> [Job]:
Return all lines where the word "scene" can be found.

[START OF Source material]

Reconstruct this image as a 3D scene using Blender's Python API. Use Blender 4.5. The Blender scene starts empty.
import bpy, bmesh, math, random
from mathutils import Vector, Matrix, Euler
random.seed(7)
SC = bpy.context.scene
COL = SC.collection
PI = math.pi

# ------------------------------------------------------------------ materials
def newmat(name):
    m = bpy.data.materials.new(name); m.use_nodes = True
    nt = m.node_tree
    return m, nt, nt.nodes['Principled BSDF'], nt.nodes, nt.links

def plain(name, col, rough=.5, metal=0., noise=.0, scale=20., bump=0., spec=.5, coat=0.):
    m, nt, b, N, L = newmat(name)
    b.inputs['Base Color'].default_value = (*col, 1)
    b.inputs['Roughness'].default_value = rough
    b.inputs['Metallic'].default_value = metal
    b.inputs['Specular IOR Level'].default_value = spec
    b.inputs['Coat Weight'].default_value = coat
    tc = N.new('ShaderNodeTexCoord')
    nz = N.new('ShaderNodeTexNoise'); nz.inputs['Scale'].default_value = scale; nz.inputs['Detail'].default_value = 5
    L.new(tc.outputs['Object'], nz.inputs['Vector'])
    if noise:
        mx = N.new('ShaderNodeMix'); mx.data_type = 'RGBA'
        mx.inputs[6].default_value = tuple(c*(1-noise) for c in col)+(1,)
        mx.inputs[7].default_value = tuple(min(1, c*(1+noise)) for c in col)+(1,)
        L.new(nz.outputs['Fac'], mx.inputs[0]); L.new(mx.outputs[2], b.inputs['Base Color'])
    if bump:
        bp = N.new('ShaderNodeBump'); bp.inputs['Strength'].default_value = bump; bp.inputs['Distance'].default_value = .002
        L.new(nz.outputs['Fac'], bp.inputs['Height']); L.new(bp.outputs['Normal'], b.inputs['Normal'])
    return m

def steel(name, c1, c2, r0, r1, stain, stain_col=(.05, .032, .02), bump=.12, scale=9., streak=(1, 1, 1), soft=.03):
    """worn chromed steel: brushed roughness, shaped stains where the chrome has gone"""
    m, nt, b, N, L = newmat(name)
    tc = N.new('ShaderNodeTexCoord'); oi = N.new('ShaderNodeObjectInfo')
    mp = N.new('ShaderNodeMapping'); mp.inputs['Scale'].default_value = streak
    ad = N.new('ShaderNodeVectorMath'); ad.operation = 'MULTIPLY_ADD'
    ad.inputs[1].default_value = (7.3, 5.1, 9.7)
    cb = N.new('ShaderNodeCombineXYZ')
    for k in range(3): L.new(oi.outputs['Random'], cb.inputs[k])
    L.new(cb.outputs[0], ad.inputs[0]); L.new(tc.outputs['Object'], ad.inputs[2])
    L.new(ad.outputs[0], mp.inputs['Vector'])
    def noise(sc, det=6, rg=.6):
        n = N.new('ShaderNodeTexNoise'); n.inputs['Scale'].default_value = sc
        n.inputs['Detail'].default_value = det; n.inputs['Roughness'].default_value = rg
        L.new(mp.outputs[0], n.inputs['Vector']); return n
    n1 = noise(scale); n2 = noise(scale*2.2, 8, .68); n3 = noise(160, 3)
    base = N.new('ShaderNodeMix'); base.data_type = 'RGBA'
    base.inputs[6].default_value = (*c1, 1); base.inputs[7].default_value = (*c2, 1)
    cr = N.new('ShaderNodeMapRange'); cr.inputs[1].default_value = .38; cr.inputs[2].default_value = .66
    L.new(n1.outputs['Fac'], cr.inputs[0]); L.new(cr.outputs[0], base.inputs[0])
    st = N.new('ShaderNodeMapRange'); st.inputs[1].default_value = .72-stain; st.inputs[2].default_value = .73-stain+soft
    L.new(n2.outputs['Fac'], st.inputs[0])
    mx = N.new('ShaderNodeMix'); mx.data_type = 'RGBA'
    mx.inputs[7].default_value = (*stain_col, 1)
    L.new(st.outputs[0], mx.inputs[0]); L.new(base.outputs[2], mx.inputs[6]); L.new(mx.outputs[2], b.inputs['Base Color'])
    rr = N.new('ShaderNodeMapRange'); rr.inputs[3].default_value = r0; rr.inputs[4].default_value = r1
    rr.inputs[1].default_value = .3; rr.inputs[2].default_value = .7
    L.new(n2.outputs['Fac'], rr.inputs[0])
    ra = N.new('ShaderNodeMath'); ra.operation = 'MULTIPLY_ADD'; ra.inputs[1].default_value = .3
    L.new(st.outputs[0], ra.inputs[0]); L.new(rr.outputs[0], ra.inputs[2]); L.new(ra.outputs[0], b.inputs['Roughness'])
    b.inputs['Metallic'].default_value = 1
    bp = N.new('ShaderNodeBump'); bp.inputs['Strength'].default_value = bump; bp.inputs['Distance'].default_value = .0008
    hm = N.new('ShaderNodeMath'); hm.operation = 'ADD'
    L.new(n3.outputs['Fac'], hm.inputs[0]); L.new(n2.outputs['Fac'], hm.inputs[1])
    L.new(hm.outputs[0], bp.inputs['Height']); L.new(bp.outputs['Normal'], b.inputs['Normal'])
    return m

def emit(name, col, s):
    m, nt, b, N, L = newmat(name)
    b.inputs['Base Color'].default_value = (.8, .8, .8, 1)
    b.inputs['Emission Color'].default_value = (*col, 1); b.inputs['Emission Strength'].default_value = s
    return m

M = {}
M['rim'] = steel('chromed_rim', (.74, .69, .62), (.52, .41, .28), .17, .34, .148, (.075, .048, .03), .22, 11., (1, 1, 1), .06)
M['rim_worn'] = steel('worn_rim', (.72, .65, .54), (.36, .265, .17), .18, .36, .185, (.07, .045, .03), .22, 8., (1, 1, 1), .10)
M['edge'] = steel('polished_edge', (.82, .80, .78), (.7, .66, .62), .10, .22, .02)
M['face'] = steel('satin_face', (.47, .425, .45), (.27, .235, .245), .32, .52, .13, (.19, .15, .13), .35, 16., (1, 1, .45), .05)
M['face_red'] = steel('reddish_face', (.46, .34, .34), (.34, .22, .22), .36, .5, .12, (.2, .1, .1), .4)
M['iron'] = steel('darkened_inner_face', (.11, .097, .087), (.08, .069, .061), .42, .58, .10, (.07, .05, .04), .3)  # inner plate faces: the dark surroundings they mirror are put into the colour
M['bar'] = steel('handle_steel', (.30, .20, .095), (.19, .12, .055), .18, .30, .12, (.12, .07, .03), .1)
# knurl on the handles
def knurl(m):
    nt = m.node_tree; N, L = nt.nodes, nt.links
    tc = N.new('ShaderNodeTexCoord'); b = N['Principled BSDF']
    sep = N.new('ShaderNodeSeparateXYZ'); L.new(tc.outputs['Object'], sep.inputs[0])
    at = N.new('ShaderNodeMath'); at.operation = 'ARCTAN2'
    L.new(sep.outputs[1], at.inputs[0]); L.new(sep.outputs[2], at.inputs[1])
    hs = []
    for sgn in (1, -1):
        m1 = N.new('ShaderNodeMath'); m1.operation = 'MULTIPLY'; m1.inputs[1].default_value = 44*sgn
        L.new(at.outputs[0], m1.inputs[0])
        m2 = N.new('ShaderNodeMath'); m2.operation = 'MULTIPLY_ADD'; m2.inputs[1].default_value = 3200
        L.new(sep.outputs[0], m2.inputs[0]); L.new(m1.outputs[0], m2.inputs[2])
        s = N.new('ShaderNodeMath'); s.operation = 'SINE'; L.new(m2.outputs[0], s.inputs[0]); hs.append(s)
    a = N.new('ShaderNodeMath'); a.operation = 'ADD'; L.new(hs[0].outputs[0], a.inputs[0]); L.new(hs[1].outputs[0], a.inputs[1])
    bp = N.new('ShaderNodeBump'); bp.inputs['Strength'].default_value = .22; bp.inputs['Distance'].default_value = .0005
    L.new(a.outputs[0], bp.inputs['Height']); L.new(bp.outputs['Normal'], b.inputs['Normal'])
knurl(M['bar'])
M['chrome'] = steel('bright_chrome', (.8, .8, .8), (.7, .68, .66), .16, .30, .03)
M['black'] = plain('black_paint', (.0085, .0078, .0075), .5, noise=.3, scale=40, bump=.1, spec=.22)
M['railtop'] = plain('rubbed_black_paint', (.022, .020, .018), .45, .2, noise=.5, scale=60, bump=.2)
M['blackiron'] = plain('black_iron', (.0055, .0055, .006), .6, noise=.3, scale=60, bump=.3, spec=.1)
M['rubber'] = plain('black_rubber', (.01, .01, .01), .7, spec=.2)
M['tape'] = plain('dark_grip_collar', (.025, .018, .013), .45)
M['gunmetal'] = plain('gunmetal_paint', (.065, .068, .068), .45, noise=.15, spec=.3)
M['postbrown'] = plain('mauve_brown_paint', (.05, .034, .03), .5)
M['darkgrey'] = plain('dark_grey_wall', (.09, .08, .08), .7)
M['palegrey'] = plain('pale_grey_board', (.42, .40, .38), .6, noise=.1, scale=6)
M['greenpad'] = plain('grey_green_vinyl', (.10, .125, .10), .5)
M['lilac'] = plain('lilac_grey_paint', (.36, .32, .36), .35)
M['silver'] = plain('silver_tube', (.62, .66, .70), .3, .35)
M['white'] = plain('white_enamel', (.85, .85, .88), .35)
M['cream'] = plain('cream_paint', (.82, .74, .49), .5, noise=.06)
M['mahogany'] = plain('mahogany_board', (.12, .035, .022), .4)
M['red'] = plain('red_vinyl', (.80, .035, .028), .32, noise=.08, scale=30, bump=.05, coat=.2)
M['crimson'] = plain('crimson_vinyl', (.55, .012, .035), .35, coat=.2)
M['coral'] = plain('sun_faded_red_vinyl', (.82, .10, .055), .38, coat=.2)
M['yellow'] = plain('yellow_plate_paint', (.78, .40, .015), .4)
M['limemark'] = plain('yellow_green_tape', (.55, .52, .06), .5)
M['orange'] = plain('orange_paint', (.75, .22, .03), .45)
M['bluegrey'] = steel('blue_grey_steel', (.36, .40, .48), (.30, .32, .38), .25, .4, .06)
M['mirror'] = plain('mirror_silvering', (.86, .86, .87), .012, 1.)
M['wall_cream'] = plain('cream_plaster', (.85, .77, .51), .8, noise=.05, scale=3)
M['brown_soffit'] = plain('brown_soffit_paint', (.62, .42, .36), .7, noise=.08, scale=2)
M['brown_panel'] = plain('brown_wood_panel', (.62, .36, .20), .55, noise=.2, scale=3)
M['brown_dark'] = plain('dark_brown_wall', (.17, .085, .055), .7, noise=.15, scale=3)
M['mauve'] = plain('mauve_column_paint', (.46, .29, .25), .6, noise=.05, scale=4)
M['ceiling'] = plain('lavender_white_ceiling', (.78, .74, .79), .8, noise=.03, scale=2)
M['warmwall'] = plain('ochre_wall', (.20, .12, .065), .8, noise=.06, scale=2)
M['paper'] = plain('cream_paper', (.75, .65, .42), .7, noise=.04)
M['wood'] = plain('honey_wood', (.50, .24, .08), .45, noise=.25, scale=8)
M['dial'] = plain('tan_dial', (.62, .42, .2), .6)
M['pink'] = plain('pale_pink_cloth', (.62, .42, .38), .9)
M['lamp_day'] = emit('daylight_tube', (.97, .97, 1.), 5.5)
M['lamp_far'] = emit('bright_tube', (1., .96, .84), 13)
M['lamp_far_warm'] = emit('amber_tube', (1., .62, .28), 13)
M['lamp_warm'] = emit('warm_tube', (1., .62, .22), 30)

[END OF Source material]

> [Reply to the task]:
Reconstruct this image as a 3D scene using Blender's Python API. Use Blender 4.5. The Blender scene starts empty.
SC = bpy.context.scene